Bava and especially Argento have often been criticized for the overt sexuality and misogyny of their work, but Cattet and Forzani are not among the critics. Indeed, their film takes all those elements Bava and Argento are known for, amps them up, then basically drops the idea of any coherent narrative. The result is a visually arresting fantasy of blood and sexuality.
A man returns from a business trip abroad to find that his wife is missing, but the chain was on the door, so how is that even possible? He promptly drinks himself into a stupor, harasses his neighbors, then begins collecting weird clues. There ends any sense of narrative structure.
From there expect a lot of heavy breathing, ornately decorated bedrooms, hidden passageways, and characters with suspicious backgrounds and nefarious motives. Plus a lot of nudity and plenty of blood.
Cattet and Forzani display an imaginative and commanding directorial style. The film’s serpentine structure suits the almost unconnected scenes, saturated with color and surreal imagery. They’ve created a truly dreamlike quality with a film rich with bizarre and provocative ideas. And had their film been a short, or even a sixty minute exercise, it would have been quite a product. Unfortunately, it runs for 102 minutes.

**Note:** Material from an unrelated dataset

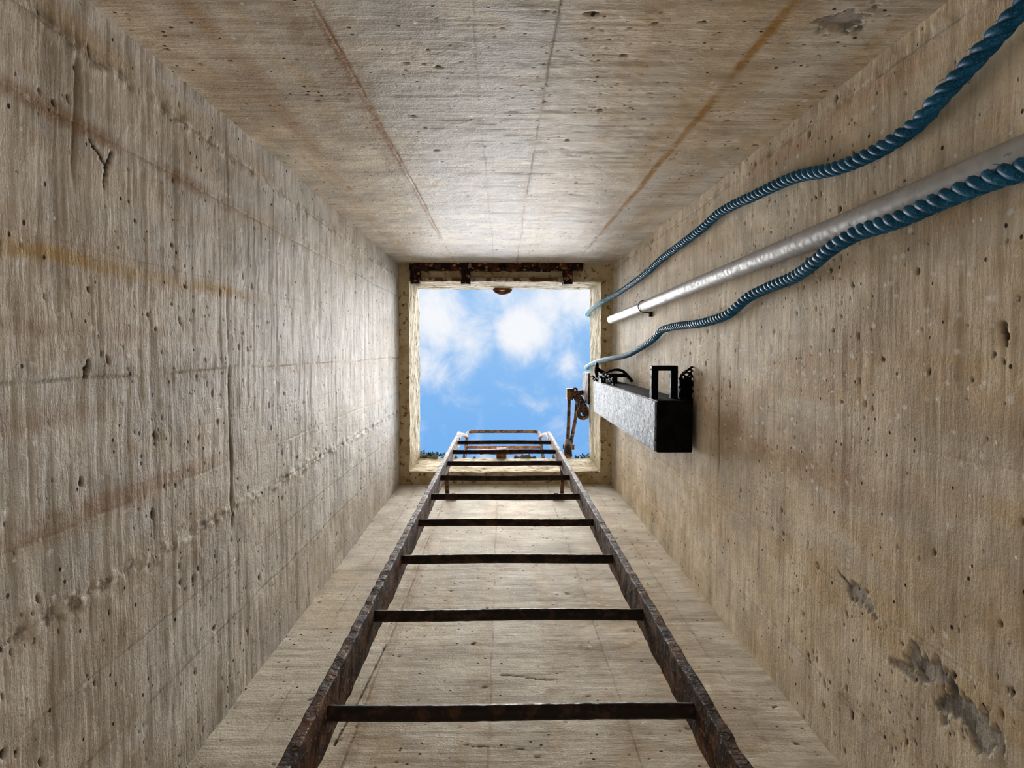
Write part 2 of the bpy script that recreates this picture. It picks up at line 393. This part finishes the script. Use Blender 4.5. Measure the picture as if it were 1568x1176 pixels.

Long before the film is over the novelty may wear off, as well as the astonishment with the directorial mastery. It begins to feel like a bad dream that is no longer very scary, just tiresome in that it won’t end. Maybe a few additional themes or ideas would help, as the film circles back so often to the same cycles of images that it grows wearying. The Strange Color of Your Body’s Tears is a fine cinematic experiment, just not an entirely successful one.